Stagwell: Located within the Bay Bridge Gateway Conservation Priority Area, this donated easement will protect 40 acres along Carmichael and Stagwell Roads and protect important wildlife habitat and productive woodland soils. It also extends the 232 acre conservation easement created on the waterfront portion of the property in 2000.
Washington Brick & Terra Cotta Company: Queenstown Harbor Golf Links has protected 196 acres in the Bay Bridge Gateway Conservation Priority Area with a donated easement in Queenstown. In addition to forest and important Delmarva Fox Squirrel habitat protection, this property, which is owned by the Washington Brick and Terra Cotta Company, by adds 196 acres to the Queenstown greenbelt.

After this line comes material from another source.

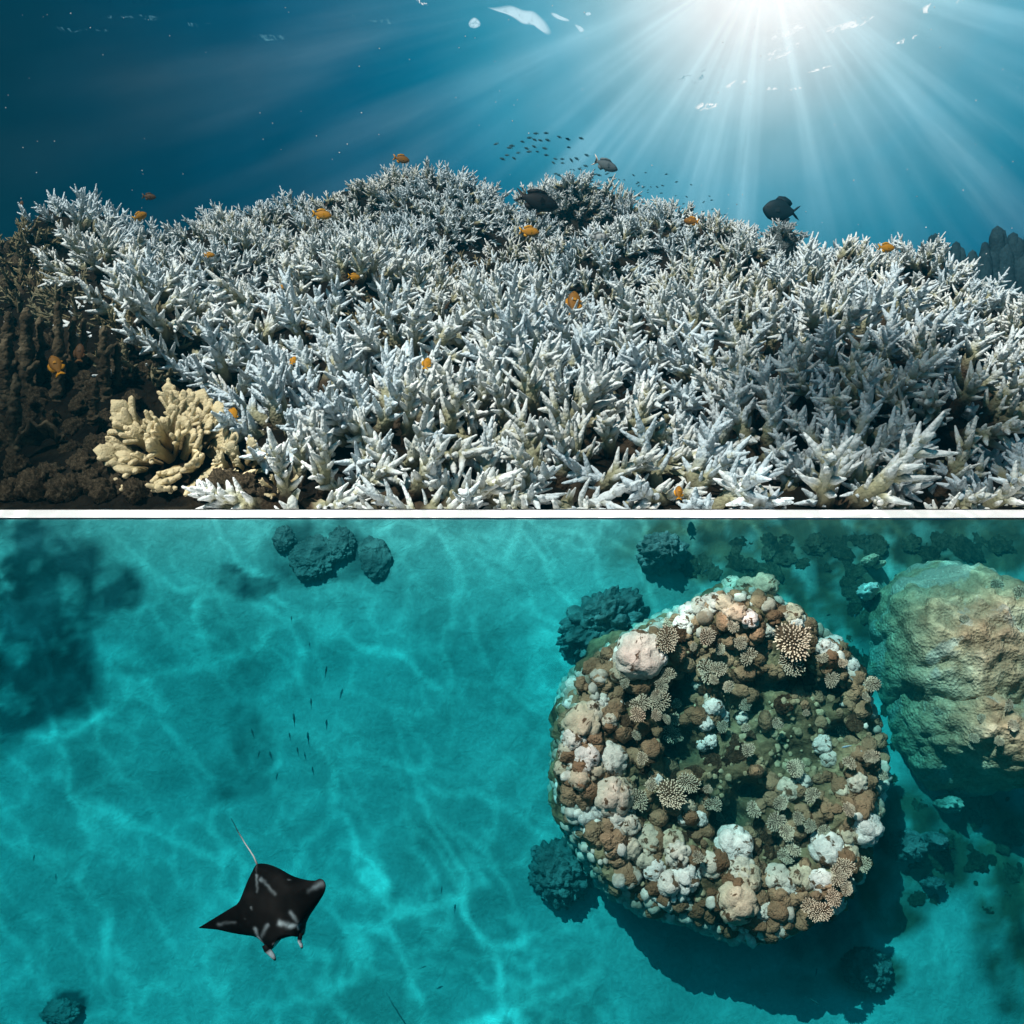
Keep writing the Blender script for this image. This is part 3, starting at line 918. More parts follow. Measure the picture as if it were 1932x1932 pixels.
prng = np.random.default_rng(5)
def orient(loc, up, s, spin, squash=1.0):
    return Matrix.Translation(loc) @ up.to_track_quat('Z', 'Y').to_matrix().to_4x4() @ Matrix.Rotation(spin, 4, 'Z') @ Matrix.Diagonal((s, s, s * squash, 1))
BIG_LUMPS = [(1205, 1240, 46), (1178, 1262, 30), (1228, 1228, 26), (1246, 1243, 14), (1100, 1365, 36), (1118, 1345, 26), (1085, 1395, 22), (1152, 1432, 30), (1108, 1432, 26), (1120, 1450, 22), (1155, 1500, 34), (1132, 1518, 26), (1165, 1495, 26),
    (1222, 1582, 25), (1266, 1592, 24), (1278, 1612, 24), (1292, 1655, 27), (1262, 1665, 22), (1340, 1630, 22), (1385, 1598, 34), (1395, 1640, 27), (1408, 1660, 26), (1465, 1660, 25), (1510, 1655, 24), (1488, 1672, 22), (1548, 1662, 20),
    (1390, 1702, 35), (1438, 1716, 17), (1468, 1722, 14), (1560, 1602, 32), (1630, 1562, 30), (1600, 1572, 20), (1640, 1530, 24), (1656, 1510, 16), (1484, 1490, 22), (1512, 1475, 18), (1588, 1492, 16), (1616, 1476, 18),
    (1300, 1160, 22), (1322, 1148, 22), (1345, 1140, 22), (1368, 1142, 20), (1390, 1158, 20), (1412, 1168, 18), (1430, 1180, 16), (1440, 1192, 14), (1290, 1178, 18), (1375, 1160, 16),
    (1410, 1112, 24), (1440, 1108, 26), (1475, 1108, 26), (1510, 1112, 26), (1540, 1125, 24), (1565, 1145, 24), (1585, 1170, 20), (1600, 1200, 16), (1480, 1135, 20), (1492, 1162, 24), (1500, 1182, 20), (1380, 1105, 20), (1452, 1190, 13), (1525, 1135, 16),
    (1575, 1215, 18), (1560, 1225, 20), (1604, 1255, 15), (1345, 1335, 18), (1360, 1352, 15), (1330, 1365, 16), (1318, 1290, 12), (1340, 1320, 12), (1400, 1355, 12), (1550, 1405, 18), (1562, 1430, 15), (1340, 1398, 14), (1325, 1405, 12),
    (1165, 1548, 20), (1185, 1555, 20), (1190, 1600, 20), (1215, 1620, 20), (1235, 1640, 20), (1180, 1530, 18), (1070, 1420, 18), (1095, 1470, 18), (1105, 1540, 18), (1135, 1330, 16), (1640, 1600, 16), (1600, 1610, 18), (1672, 1470, 14), (1670, 1430, 12), (1165, 1330, 13), (1320, 1545, 14), (1300, 1520, 13), (1290, 1545, 12), (1650, 1560, 14), (1060, 1450, 13), (1150, 1360, 14), (1240, 1470, 10)]
for k, (px, py, r) in enumerate(BIG_LUMPS[:100]):
    h = hit_bommie(px, py)
    if not h: continue
    loc, nor = h
    up = (nor + N * 0.8).normalized()
    rad = r * PXM * 1.12
    child('coral_lump', LUMPS[int(prng.integers(len(LUMPS)))], orient(loc + up * rad * 0.12, up, rad, prng.uniform(0, 6.28), prng.uniform(.75, .95)))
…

Waterman: A beautiful 42-acre wooded property in Queen Anne’s County is maintained as forest forever thanks to a donated conservation easement by the Waterman family. Located in the Bay Bridge Gateway Conservation Priority Area and adjacent to the Bennett Point preserve that is jointly owned by ESLC and Chesapeake Wildlife Heritage, this property also features a perennial stream throughout the entire property.

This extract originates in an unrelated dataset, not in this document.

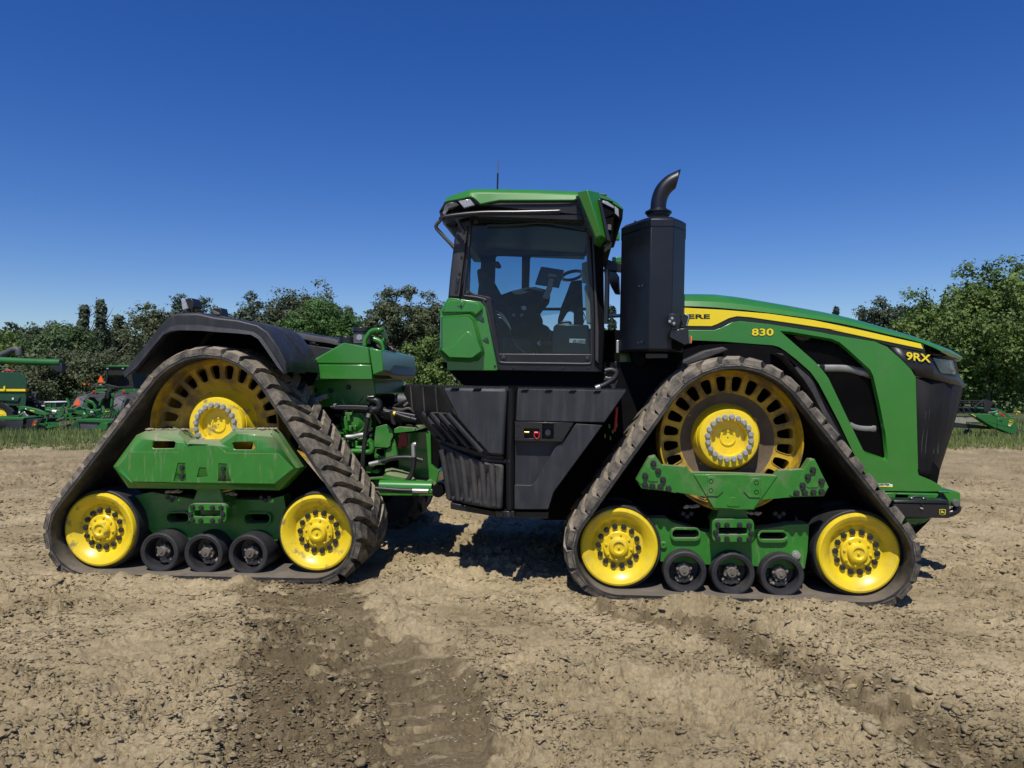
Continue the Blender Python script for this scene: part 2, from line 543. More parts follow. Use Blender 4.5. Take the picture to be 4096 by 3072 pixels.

Kenzie: The Kenzie family has extended their conservation easement with an additional 78 acres of protected land along Oxford Road. This wooded property creates an even larger greenbelt of protected land in Easton and provides water quality protection and provides habitat for the endangered Delmarva fox squirrel and Forest Interior Dwelling Bird Species.
N&E Investments: The first phase of a long-term effort to protect over 600 acres in Talbot County is now complete with the protection of 65 acres in the Miles River Corridor. The protection of this property links up to a larger important area of nearly 4,000 protected acres and will provide preservation of habitat and Natural Heritage/Endangered Species Protection.

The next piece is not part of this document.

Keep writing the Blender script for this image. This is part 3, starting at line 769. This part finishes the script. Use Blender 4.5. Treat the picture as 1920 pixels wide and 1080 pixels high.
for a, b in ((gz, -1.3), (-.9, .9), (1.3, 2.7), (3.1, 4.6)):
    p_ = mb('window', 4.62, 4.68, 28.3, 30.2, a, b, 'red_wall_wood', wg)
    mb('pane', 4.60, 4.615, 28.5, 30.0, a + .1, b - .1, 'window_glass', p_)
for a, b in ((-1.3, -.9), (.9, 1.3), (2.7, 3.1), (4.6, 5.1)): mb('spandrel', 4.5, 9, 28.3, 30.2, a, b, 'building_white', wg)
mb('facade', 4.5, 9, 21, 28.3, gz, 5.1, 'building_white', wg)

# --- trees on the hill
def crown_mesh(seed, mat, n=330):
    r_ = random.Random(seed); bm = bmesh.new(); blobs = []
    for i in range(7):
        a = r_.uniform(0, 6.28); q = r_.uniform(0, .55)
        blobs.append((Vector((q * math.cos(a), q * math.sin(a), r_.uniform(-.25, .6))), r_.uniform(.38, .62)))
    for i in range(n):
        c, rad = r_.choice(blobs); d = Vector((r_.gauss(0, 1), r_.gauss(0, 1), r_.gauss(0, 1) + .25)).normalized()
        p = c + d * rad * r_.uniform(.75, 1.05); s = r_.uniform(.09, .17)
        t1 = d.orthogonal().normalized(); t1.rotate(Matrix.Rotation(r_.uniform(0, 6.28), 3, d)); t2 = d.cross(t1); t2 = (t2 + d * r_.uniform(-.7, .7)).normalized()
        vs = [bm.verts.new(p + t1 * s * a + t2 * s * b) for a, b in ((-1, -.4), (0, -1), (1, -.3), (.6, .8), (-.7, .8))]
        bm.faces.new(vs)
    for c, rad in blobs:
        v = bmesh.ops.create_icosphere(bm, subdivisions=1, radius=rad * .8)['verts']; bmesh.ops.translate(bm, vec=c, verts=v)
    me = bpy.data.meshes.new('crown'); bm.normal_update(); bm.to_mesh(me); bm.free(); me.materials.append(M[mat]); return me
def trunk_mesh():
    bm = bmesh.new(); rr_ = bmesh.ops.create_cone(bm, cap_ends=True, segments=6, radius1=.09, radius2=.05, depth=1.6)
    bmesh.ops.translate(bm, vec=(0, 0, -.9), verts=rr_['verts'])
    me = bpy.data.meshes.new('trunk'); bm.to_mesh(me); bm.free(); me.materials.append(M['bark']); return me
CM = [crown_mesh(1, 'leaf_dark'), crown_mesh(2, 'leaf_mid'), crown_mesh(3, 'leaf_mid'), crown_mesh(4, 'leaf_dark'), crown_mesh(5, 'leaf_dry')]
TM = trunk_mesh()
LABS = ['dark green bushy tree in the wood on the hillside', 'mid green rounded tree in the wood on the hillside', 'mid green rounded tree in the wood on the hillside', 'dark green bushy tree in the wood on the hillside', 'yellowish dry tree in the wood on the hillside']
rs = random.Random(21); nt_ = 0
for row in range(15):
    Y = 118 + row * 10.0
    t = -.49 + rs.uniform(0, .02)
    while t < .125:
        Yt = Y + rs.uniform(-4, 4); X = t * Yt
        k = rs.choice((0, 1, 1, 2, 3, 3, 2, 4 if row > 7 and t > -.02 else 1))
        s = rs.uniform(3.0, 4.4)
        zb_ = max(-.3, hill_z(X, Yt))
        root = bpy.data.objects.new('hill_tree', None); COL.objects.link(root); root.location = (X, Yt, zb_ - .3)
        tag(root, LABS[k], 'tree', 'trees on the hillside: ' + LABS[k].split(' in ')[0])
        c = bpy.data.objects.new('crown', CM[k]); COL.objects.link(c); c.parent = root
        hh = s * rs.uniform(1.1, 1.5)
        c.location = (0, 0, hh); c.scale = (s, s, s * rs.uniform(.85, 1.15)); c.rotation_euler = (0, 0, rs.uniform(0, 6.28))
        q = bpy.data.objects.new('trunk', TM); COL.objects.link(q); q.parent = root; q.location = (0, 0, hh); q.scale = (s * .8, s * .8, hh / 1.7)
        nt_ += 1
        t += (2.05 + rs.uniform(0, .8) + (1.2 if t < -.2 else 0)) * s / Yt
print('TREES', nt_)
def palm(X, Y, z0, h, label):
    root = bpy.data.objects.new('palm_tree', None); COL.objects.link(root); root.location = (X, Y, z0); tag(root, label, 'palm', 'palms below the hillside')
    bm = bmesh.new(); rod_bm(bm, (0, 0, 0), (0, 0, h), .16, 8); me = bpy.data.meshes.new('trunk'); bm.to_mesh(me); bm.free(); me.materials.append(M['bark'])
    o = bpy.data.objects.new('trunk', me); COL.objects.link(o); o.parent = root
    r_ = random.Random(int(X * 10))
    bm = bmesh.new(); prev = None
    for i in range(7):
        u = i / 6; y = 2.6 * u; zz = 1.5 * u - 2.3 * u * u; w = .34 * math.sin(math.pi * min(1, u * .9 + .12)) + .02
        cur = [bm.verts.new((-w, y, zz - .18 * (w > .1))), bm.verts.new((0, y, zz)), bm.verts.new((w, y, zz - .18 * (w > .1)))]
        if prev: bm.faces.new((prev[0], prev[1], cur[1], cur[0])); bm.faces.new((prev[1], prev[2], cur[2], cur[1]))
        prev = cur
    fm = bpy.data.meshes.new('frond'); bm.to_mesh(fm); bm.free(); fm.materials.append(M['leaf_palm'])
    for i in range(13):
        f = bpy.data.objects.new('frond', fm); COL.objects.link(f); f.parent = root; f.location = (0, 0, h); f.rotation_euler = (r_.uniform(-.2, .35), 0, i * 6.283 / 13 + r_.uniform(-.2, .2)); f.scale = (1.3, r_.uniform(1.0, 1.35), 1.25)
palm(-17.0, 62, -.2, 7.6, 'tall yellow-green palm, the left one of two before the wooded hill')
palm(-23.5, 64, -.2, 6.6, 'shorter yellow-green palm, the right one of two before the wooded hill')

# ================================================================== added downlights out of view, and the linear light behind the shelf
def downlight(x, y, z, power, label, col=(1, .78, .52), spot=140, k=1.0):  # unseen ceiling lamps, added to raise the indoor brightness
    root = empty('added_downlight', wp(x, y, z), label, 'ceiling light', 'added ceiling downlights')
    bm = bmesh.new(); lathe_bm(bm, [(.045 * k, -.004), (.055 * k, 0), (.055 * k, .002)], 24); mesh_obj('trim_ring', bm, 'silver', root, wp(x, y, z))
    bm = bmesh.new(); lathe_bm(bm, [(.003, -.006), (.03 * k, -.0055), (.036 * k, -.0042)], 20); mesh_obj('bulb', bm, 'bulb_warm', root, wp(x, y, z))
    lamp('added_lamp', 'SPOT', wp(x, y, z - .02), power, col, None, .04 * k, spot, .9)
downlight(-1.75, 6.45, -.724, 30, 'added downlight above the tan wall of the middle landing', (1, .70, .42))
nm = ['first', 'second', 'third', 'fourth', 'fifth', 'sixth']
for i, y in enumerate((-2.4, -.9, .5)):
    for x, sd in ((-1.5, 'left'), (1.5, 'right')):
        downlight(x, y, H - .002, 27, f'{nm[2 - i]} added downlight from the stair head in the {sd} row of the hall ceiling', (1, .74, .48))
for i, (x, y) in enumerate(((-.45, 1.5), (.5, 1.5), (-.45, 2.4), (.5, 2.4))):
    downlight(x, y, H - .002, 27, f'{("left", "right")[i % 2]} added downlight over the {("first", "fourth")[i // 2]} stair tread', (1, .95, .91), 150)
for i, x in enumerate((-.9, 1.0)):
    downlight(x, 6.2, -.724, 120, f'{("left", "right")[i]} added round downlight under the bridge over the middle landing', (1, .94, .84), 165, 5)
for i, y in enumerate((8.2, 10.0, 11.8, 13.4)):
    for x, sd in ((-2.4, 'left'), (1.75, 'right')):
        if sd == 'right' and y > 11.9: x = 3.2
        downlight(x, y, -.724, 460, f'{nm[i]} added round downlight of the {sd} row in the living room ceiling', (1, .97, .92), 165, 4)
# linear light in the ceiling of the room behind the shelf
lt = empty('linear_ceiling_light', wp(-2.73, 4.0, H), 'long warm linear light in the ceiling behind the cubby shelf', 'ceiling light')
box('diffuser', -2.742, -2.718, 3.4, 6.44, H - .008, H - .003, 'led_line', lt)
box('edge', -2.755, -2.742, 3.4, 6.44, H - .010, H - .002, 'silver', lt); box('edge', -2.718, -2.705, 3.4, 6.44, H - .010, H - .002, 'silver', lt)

The completion of these land protection projects brings ESLC’s total for the year to 4,689 acres of protected land.

“These individuals and families have given an incredible gift of open space to the Eastern Shore community for future generations to enjoy,” said Meredith Lathbury, ESLC’s Director of Land Conservation. “This year might be the most successful year we’ve seen in land conservation for Maryland and it is largely due to the work of Maryland Environmental Trust. MET is an absolutely critical partner -without MET there is no way this much land would have been protected in Maryland this year.”